Required task: How many of the lines below include "from"? Give the number and no other words.
--- Given data ---
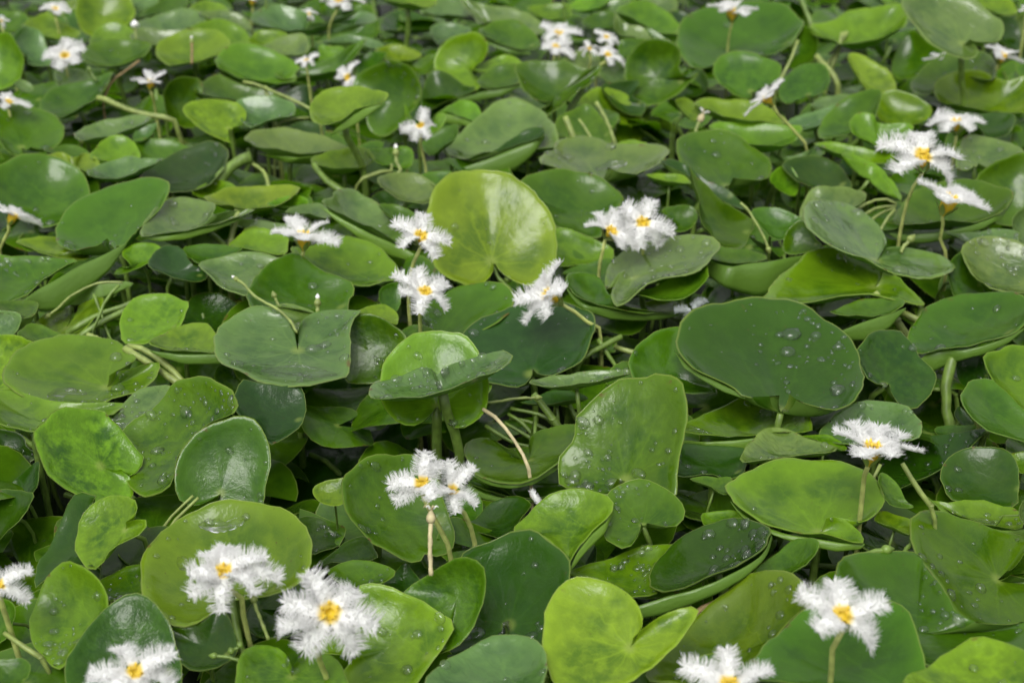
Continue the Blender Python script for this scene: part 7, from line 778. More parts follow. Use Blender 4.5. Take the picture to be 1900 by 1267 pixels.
STEMS = [
["stem","bare leaning stalk beneath the white flower with a grey drop","y","",71,[1093,3405,132,1112,3387,103,1135,3369,72,1160,3350,40]],
["stem","short stalk beside the stalk of the drop-bearing flower","y","",58,[1075,3548,41,1064,3535,20,1047,3521,-3]],
["stem","cut yellowish stem lying across the leaves","y","",144,[-2115,7052,75,-2060,7029,64,-1949,6974,36,-1841,6937,18,-1752,6917,8]],
["stem","dry brown stalk slanting up from the cut stem","r","",61,[-2027,7594,113,-2078,7533,83,-2147,7454,43,-2165,7346,-11]],
["stem","thin dry stalk laid across the wide bright leaf","y","",79,[-1373,7087,145,-1325,7080,141,-1256,7048,125,-1141,6987,95,-1019,6917,60]],
["flower_bud","pale closed bud on a bent stalk above the puddled leaf","y","bud",50,[-978,4617,150,-950,4597,140,-915,4556,120,-872,4528,105,-824,4499,91,-774,4454,69,-744,4405,44]],
["flower_bud","dry bud dangling under the rolled lime underside","y","rbud",48,[-1463,4867,26,-1516,4868,26,-1568,4858,21,-1643,4809,-3,-1675,4764,-26,-1707,4729,-44]],
["stem","upper green runner in the tangle beside the lime mottled leaf","s","",115,[-1360,4799,-4,-1423,4766,-21,-1501,4736,-36,-1585,4683,-62]],
["stem","lower green runner in the tangle beside the lime mottled leaf","s","",115,[-1362,4760,-3,-1423,4721,-23,-1488,4680,-43,-1551,4634,-67]],
["stem","bent thin stalk in the tangle below the small yellow-green leaf","s","",57,[-1428,4715,86,-1459,4698,57,-1484,4676,22,-1518,4628,-58]],
["stem","short thin stalk hanging beside the tangle of runners","s","",52,[-1537,4748,33,-1521,4727,-3,-1504,4706,-38,-1490,4684,-74,-1471,4663,-110]],
["seed_pod","cut pale stalk end above the flat olive leaf","y","",101,[-1515,4544,-32,-1479,4529,-40,-1443,4512,-48]],
["stem","left pale fat stalk pointing at the flat olive leaf","y","",127,[-1342,4396,-10,-1297,4364,-26,-1242,4332,-42,-1193,4300,-58,-1144,4268,-74]],
["stem","right pale fat stalk beside the boat-shaped mottled leaf","y","",118,[-1338,4418,-14,-1287,4407,-20,-1238,4380,-33,-1181,4336,-55,-1136,4294,-77]],
["dead_flower","dead cream flower head on an upright dry stalk","w","dead",59,[-209,3005,40,-211,3025,74,-212,3044,105,-211,3060,132,-210,3076,159]],
["stem","pale bare stem arching in the dark gap","w","",56,[-89,3797,86,-60,3778,77,-30,3746,60,0,3705,40,28,3657,16]],
["flower_bud","closed bud lying level in the dark gap","y","rbud",46,[-77,3998,-5,-32,4004,-2,5,4011,2,78,4016,4]],
["stem","topmost bent stalk of the drooping bunch by the starry flower","y","",67,[1659,5746,-2,1632,5769,10,1590,5772,11,1537,5753,2,1472,5708,-21]],
["stem","second bent stalk of the drooping bunch by the starry flower","y","",67,[1643,5697,7,1603,5697,7,1553,5686,2,1492,5648,-17]],
["stem","third bent stalk of the drooping bunch by the starry flower","y","",66,[1625,5653,15,1583,5638,8,1544,5617,-3,1508,5585,-19]],
["stem","lowest bent stalk of the drooping bunch by the starry flower","y","",64,[1578,5476,81,1548,5459,53,1527,5444,28,1511,5427,0]],
["flower_bud","withered bud hanging in the gap behind the cupped green leaf","y","rbud",57,[917,5350,158,951,5332,128,984,5303,79,1012,5276,34,1026,5256,0]],
["stem","withered brown stalk lying below the dark boat leaf","r","",83,[481,3027,-102,507,3045,-93,538,3056,-87,569,3067,-82,601,3086,-72,627,3110,-60,662,3133,-49]],
["seed_pod","green pod beside the big lime leaf lobe","s","rbud",69,[892,3131,-10,924,3142,-4,957,3156,2,973,3161,5,1000,3165,7]],
["seed_pod","green pod on a curved stalk beside the pale-sheened leaf","s","rbud",71,[1061,3221,-70,1080,3239,-61,1093,3257,-52,1111,3270,-45]],
["stem","outer thin stem bent behind the great yellow-olive leaf","y","",44,[-882,3376,37,-906,3364,17,-943,3346,-13,-967,3329,-41,-988,3307,-78,-1013,3288,-110]],
["stem","inner thin stem bent behind the great yellow-olive leaf","y","",44,[-908,3422,14,-932,3410,-6,-968,3392,-35,-991,3376,-62,-1015,3349,-107,-1030,3330,-138]],
["stem","broken thin stem crossing the dim leaf","y","",44,[-1006,3353,-71,-1037,3317,-90,-1057,3293,-102,-1086,3253,-122]],
["stem","thick green stalk dropping from the great yellow-olive leaf","s","",78,[-703,2891,89,-698,2876,65,-690,2852,26,-683,2831,-10,-673,2813,-40]],
["flower_bud","closed capsule stalk hanging beside the seven-petalled flower","y","rbud",45,[-599,2796,0,-613,2814,30,-626,2830,56,-635,2844,80]],
["seed_pod","round green seed pod by the two-lobed bright leaf","s","ball",42,[-664,2766,2,-680,2758,-2]],
["flower_bud","small pale spiky bud by the two-lobed bright leaf","s","rbud",41,[-660,2721,-3,-688,2728,1,-716,2731,2]],
["stem","brownish stem at the frame edge below the half flower","y","",64,[-1274,2860,-31,-1245,2843,-39,-1208,2822,-50]],
["stem","thick mossy stem in the dark gap","s","",125,[72,4216,-91,96,4200,-119,125,4180,-152,159,4158,-189]],
["stem","slim green stem beside the tall dewy leaf","s","",89,[167,4333,-144,188,4314,-174,212,4293,-210,237,4273,-244]],
["stem","first root-like stem of the fan in the dark gap","s","",69,[74,4234,-267,35,4281,-243,-14,4313,-227]],
["stem","second root-like stem of the fan in the dark gap","s","",69,[114,4279,-265,55,4306,-252,-9,4318,-246]],
["stem","third root-like stem of the fan in the dark gap","s","",68,[78,4195,-266,35,4226,-251,-24,4263,-233]],
["stem","fourth root-like stem of the fan in the dark gap","s","",68,[63,4157,-266,-4,4178,-256,-92,4234,-228]],
["stem","fifth root-like stem of the fan in the dark gap","s","",70,[135,4324,-262,95,4351,-249,-5,4373,-238]],
["stem","slanting stem behind the dark veined heart leaf","s","",102,[274,4515,-97,321,4546,-82,395,4586,-62]],
["stem","thin stalk dropping beside the slanting stem","s","",82,[310,4581,-68,333,4562,-99,358,4541,-134,381,4525,-160]],
["stem","short knobbly stem near the shiny dark leaf","y","",103,[372,4608,-113,407,4593,-120,440,4582,-126]],
["stem","left short stalk under the wavy bright leaf","y","",118,[1987,8368,73,1954,8335,18,1919,8300,-40,1876,8273,-85]],
["stem","right short stalk under the wavy bright leaf","y","",117,[1954,8327,81,1936,8291,21,1918,8256,-37,1892,8225,-88]],
["stem","thin yellow stalk beside the kidney-shaped leaf","y","",84,[1540,7567,233,1496,7509,137,1449,7463,60]],
["stem","fat pale stalk beside the glossy heart leaf","y","",175,[1718,7893,58,1759,7815,19,1796,7742,-17]],
["stem","upright stalk behind the very large dull leaf","s","",175,[1783,8816,183,1807,8780,123,1828,8747,69,1853,8706,0]],
["stem","thick yellowish stalk under the shiny long leaf","y","",147,[1344,4790,21,1369,4772,-9,1397,4752,-43,1428,4733,-75,1472,4702,-127]],
["stem","thick stalk lying behind the yellowish one","y","",140,[1477,4875,-102,1511,4854,-113,1550,4833,-123,1585,4797,-141]],
["stem","thick upright green stalk under the big dark leaf","s","",185,[1520,4353,-8,1510,4332,-42,1494,4299,-96,1488,4264,-155,1498,4222,-226]],
["stem","slanting yellowish stalk crossing the thick upright one","y","",130,[1502,4436,-122,1541,4403,-138,1592,4363,-159]],
["stem","level thin stalk beside the wrinkled shiny leaf","s","",78,[1441,4300,-120,1465,4300,-120,1485,4298,-121]],
["flower_bud","thin bud stalk standing before the rounded olive leaf","r","bud2",71,[-1790,7798,40,-1789,7819,75,-1790,7840,109,-1792,7861,144]],
["stem","stem with a node beside the wet wavy leaf","y","",116,[-1265,7081,122,-1246,7051,72,-1227,7020,21,-1216,6994,-23,-1204,6960,-79]],
["stem","thin curved stalk behind the twisted lime leaf","y","",65,[-1025,6932,5,-1096,6928,2,-1144,6910,-7]],
["stem","thick pale green stem curving into the dark","s","",280,[-1233,6379,-13,-1287,6354,-25,-1328,6313,-46,-1359,6248,-78]],
["stem","thin hooked stalk above the pale yellow flat leaf","y","",87,[-1276,6402,-22,-1224,6367,-39,-1180,6339,-53,-1148,6290,-78,-1130,6225,-110]],
["stem","thick stalk under the long pale leaf with pooled water","s","",157,[-922,6272,-9,-884,6216,-37,-840,6168,-61,-792,6132,-79]],
["stem","pale runner lying behind the curved leaf stalk","y","",92,[-674,6213,-50,-617,6241,-36,-551,6249,-32,-560,6285,-13]],
["flower_bud","pale stub bud on a runner near the smooth oval leaf","y","bud2",91,[-531,6150,-20,-511,6164,3,-528,6184,36,-531,6201,65]],
["stem","short slanting stalk of the stem node near the side-on flower","s","",118,[-1248,5474,-29,-1215,5446,-42,-1181,5412,-60]],
["stem","upright brownish stalk of the stem node near the side-on flower","y","",129,[-1134,5508,66,-1145,5483,25,-1156,5459,-16,-1167,5426,-72]],
["stem","yellowish stem over the leaf below the flower cluster","y","",138,[256,6669,96,277,6644,54,304,6610,-3]],
["stem","thin stem over the leaf below the flower cluster","y","",69,[325,6665,83,360,6640,41,391,6611,-7]],
["stem","knotted thin stem hanging beside the leaf under the cluster","y","",98,[414,6799,129,442,6773,85,477,6740,30,504,6698,-40]],
["stem","upright stem carrying the flower cluster","s","",150,[427,7367,134,399,7338,85,361,7299,19,308,7259,-46,278,7232,-92]],
["seed_pod","small pods on a stalk below the great round leaf","s","ball",78,[-72,5119,-15,-55,5096,-53,-16,5076,-87,17,5053,-125]],
["seed_pod","pale squat pod behind the puddled leaf","y","bud2",71,[-691,4541,30,-690,4554,51,-690,4568,75]],
["seed_pod","small pale pod on the broad green leaf","y","rbud",51,[-836,4625,40,-846,4634,55,-854,4644,71]],
["dead_flower","withered white floret on a short stalk","y","dead",83,[887,6601,11,894,6623,46,912,6644,82]],
["flower_bud","small white bud beside the flat silvery leaf","y","wbud",67,[-2202,8242,60,-2206,8259,89,-2211,8281,126]],
["flower_bud","yellow-green bud below the six-pointed flower","s","rbud",68,[-2214,7396,60,-2234,7408,80,-2250,7424,106]],
["flower_bud","plump bud beside the stalk of the starry flower","y","rbud",78,[1531,5160,22,1543,5172,42,1566,5185,63]],
["fallen_petal","white fallen petal on the leaf under the cup-shaped leaf","w","petal",32,[85,3399,-9,77,3407,5,61,3418,24]]
]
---
Task result: 3